WASHINGTON, DC—Housing starts fell in October due mainly to a drop in multifamily construction, the Commerce Department said Wednesday, with the month's overall tally of 1.06 million starts coming in below a Bloomberg consensus of 1.16 million. Yet economists are taking some encouragement from an uptick in permitting noted in Wednesday's monthly report.
Figures from the Commerce Department's Census Bureau show an overall drop of 1.8% year-over-year in residential construction starts, with single-family activity up 2.4% from the year-ago period and multifamily off 8.4%. The month-to-month decline was steeper at 11% overall and 25.5% for apartments; however, IHS Global Insights' Kristin Reynolds says the monthly declines were not statistically significant, and ITG Investment Research's Steve Blitz points to the month-to-month volatility in multifamily starts.
Of greater significance is a slowing Y-O-Y growth rate for the 12-month moving average in new apartment construction, says Blitz, chief economist at ITG. In particular, he cites the deterioration of growth on a three-month moving average basis; a slowdown in single-family growth is a more recent trend.
October's multifamily starts numbered 327,000 units on an annualized basis, down from 439,000 in September and from a monthly average of 418,000 in the prior six months, according to Blitz. Single-family starts reached an annualized 722,000 for October, and Blitz expects them to "hover" in the range of 700,000 to 750,000 for the foreseeable future.
"Hovering should keep the economy expanding, but it does nothing to close the gap between the economy that is and where the longer-term trend suggests the economy should be," he writes. "A good part of the gap can be traced to the inability of starts to get back to pre-recession levels, and there is ample reason to believe they won't."

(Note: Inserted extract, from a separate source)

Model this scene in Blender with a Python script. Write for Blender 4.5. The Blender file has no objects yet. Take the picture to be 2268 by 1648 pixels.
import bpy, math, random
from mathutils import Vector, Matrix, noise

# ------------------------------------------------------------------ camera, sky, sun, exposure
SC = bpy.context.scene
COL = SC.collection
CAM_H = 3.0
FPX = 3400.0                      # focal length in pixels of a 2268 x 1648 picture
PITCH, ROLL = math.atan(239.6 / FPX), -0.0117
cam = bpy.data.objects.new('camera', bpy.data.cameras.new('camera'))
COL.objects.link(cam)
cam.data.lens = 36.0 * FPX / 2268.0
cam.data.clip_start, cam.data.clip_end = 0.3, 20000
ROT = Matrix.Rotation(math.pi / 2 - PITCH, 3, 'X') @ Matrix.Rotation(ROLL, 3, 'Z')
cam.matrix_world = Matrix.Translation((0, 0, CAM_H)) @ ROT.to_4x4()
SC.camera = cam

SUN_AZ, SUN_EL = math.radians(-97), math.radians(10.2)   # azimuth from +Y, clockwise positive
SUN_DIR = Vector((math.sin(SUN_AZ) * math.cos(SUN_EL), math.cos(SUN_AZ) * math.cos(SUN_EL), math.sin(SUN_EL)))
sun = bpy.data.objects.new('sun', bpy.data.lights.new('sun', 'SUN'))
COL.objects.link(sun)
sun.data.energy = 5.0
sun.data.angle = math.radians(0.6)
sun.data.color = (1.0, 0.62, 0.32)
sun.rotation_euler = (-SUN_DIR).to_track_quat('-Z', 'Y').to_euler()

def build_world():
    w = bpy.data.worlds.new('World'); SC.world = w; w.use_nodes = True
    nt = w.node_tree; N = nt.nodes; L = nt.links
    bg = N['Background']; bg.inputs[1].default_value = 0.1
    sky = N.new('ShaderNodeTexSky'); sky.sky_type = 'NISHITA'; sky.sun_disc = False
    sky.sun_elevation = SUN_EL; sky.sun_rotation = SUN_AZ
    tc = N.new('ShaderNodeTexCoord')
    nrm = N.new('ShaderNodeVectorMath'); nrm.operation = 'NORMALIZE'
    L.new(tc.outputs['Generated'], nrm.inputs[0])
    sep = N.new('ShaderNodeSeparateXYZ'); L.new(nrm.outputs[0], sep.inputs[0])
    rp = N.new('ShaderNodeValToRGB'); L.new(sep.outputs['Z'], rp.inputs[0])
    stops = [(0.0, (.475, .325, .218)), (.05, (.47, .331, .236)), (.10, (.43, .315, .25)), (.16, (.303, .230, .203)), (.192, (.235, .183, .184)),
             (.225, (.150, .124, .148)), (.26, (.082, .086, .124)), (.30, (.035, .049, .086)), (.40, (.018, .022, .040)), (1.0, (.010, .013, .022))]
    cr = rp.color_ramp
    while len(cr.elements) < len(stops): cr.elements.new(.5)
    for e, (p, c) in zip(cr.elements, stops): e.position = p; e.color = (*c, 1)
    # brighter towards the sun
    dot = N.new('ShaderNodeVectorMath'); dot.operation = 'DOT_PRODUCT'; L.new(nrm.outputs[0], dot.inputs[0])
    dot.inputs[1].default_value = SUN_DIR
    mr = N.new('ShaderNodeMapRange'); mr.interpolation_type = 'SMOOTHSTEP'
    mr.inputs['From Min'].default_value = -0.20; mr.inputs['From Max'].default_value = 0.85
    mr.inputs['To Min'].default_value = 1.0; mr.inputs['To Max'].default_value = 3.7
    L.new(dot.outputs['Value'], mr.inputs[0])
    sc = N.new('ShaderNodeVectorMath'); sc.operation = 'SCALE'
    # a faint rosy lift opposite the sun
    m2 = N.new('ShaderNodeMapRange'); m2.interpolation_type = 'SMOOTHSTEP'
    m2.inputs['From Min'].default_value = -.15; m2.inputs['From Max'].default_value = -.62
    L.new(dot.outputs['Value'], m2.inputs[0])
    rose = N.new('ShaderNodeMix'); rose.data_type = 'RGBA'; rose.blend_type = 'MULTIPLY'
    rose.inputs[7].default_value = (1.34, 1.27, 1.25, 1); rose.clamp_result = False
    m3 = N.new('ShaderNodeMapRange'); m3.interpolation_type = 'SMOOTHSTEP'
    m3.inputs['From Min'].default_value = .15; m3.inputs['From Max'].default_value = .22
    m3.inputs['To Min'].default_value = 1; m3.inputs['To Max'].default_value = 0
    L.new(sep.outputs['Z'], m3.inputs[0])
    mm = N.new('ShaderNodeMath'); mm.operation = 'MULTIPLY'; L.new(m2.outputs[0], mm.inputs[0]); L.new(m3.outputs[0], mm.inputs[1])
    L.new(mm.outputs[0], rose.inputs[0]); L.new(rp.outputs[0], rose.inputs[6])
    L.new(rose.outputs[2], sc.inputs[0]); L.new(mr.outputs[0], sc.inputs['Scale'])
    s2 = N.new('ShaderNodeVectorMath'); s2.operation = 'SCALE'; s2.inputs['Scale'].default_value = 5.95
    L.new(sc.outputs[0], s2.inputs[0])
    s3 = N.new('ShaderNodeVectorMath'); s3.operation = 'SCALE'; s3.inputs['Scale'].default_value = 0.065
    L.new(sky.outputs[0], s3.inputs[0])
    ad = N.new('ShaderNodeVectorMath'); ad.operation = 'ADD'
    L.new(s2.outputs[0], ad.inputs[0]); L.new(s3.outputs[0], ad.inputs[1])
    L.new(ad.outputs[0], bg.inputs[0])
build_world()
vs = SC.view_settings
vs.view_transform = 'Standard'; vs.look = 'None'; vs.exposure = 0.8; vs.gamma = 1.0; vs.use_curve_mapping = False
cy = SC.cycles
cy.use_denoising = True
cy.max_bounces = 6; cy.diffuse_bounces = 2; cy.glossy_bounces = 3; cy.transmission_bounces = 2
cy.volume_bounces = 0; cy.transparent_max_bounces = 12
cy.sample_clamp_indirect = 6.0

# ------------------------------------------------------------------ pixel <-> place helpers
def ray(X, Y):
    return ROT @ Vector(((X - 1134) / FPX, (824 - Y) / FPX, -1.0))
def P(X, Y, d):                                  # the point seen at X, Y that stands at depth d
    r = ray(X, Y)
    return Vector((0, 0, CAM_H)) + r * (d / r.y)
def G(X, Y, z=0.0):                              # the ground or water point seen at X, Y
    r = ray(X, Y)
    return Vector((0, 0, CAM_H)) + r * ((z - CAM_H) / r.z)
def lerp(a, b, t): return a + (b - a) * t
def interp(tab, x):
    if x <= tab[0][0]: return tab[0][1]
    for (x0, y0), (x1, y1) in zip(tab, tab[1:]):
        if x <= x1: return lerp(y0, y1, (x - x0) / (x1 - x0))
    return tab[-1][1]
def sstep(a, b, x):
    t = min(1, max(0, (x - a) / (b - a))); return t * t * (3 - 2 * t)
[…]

That being said, Gennadiy Goldberg, US rates strategist at TD Securities LLC in New York City, told Bloomberg Wednesday, "Ongoing strength in permits is really a hint that you are going to get more construction." At IHS, US economist Reynolds notes that permits were up in October for both single-family and multifamily, although permitting in the apartment category is still off 6.2% from the year-ago period.

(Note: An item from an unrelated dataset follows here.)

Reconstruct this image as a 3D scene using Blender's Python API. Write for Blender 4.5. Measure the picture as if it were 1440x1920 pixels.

"Robust building permits point to continued progress in housing starts," according to Reynolds. "This is the first month that single-family building permits have been above the 700,000 mark since January 2008, and new homes for sale remain well below their long-term trend. We expect starts to rise to surpass a 1.3-million annualized rate in the second half of 2016 with single-family starts responsible for most of the gain."